DO THIS. Reproduce the top of the data verbatim, through and including the line that contains "return m, nt, nt.nodes['Principled BSDF']".

DATA SEGMENT.
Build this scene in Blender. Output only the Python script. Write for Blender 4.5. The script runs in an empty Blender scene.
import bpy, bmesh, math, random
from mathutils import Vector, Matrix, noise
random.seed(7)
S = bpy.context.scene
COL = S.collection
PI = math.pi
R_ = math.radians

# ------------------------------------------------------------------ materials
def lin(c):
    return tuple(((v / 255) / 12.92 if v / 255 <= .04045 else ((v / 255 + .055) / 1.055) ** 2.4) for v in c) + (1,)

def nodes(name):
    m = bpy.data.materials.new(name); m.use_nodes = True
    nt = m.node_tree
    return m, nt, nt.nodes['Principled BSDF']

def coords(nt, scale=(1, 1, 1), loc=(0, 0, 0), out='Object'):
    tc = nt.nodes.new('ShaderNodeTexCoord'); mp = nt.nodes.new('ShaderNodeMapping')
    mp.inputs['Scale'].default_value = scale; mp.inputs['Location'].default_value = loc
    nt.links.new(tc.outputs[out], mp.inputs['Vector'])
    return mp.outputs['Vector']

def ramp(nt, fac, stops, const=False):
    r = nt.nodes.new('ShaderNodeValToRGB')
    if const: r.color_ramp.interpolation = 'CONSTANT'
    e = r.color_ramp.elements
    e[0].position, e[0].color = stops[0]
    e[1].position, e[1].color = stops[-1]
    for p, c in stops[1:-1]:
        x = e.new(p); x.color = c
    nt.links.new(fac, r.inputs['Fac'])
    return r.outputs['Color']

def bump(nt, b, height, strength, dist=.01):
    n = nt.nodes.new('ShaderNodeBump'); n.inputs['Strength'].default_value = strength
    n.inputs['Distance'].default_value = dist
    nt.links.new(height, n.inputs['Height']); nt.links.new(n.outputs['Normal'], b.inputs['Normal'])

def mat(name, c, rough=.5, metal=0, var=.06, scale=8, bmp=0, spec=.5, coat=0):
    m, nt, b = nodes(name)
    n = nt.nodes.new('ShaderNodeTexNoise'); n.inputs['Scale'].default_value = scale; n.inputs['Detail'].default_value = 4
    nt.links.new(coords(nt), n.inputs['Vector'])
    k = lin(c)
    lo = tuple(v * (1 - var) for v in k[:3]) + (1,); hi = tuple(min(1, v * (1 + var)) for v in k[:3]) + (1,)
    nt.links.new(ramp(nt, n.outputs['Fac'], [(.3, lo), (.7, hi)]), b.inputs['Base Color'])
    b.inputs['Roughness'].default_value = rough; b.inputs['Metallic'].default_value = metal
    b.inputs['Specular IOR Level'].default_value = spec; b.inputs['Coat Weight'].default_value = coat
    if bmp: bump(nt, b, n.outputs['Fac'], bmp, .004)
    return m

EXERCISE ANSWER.
Build this scene in Blender. Output only the Python script. Write for Blender 4.5. The script runs in an empty Blender scene.
import bpy, bmesh, math, random
from mathutils import Vector, Matrix, noise
random.seed(7)
S = bpy.context.scene
COL = S.collection
PI = math.pi
R_ = math.radians

# ------------------------------------------------------------------ materials
def lin(c):
    return tuple(((v / 255) / 12.92 if v / 255 <= .04045 else ((v / 255 + .055) / 1.055) ** 2.4) for v in c) + (1,)

def nodes(name):
    m = bpy.data.materials.new(name); m.use_nodes = True
    nt = m.node_tree
    return m, nt, nt.nodes['Principled BSDF']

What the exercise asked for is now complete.